Sunday, March 29, 2009

Nouveau Medias

Now that Immobilité is about to have its premiere exhibition which will coincide with the launch of the Immobilité website, I will most likely spend the next few weeks posting entries that look into how this new artwork relates to both my past literary and digital artworks as well as some of my current theories on remixology, postproduction art, and hybrid processes.

For example, this interview with Rick Silva was conducted just as I was finishing principle shooting of Immobilité in Cornwall in late summer 2007 but was for some reason delayed in getting published by Rhizome:
RS: How does writing influence your artmaking and vice versa?

MA: Writing is where it all begins. Writing, for me, is like hacking into virtual space and shaping the world I live in. It can even be prophetic, as Burroughs says. Not in the sense of writing down "I will win the Lotto tomorrow" and then it happens (although that’s cool too — drinks are on me!). Rather, by intuitively tapping into the creative unconscious, one can oftentimes reveal an image of themselves in the world that they may have never visualized before. I can do this by writing. Others draw, or paint, or play sax.

Look at my character in GRAMMATRON, Abe Golam. GTRON turned ten years old this past June. I wrote it as a multimedia hypertext in 1993-1997. The story of GTRON takes place way in the future and is partly about a cyborg-narrator (Golam) who was once part of a net art scene that collectively hacked itself into the mainstream art world and changed art history. But this was 1993, before anyone really had a clue that that would actually happen six or seven years later (I’m still waiting for the film "2000: The Year Net Art Broke"). Abe Golam, it ends up, was the first net artist, albeit a fictionalized version of one that precedes what we now know of as the early history of net art.

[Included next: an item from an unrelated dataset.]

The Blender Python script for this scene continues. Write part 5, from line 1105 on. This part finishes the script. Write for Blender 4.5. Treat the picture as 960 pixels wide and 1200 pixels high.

Of course, in my current Foreign Film Series, writing is still at the core of my project as the narrative is driven by the subtitles which reveal the disappearing persona (protagonist) who hovers over the scene. For example, in the first film, "My Autoerotic Muse," this invisible protagonist obsesses over the web cam performance of a very well-to-do European writer who lives on Central Park West and uses her web cam performance as source material for her research. This is all revealed in the subtitles, even though we spend long moments throughout the film looking at her web cam image ourselves.

RS: You also have a background in filmmaking. Could you talk about your use of (moving and still) image and text?

MA: As an undergraduate, I studied with Alain Robbe-Grillet, a major figure in the French Nouveau Roman literary movement and who also was then securing his reputation as an experimental filmmaker. He wrote very erotic books, was the principal collaborator on Resnais' Last Year at Marienbad, touched off a wave of artist-generated theory, and his own films, like Glissements Progressifs du Plaisir, were very influential on my impressionable mind back then. At 19, I decided that I would leave the University of Florida, where I was studying creative writing and literature at the time, and move to L.A. to study film at UCLA so that I too could make my erotic art films. Very naive, yes? But I learned a lot while at UCLA and made some life-long friends including Nile Southern who has helped me direct the cinematography on the Muse film. It took me 25 years, but now I am making my foreign art films, although not as movies per se, rather, I see them as unique works of moving visual art that are adapting to the changes taking place in network culture. Most people who will be reading this interview know exactly what I am talking about, that is, what is the difference between cinema, digital narrative, net art, video art, VJing, and mobile blogging? Recognizing the differences while simultaneously blurring them into a hybridized art practice that I call "postproduction art" is where a lot of contemporary art and writing is shifting to these days. I have been working in all of these areas for the last 25 years and yes, there's a difference in technology and even methodology between the genres and formats, but going back to your previous question, I am able to shift between these media and mediums quite fluidly because at root, I approach them as a writer, a hacker, a semiotic codeworker.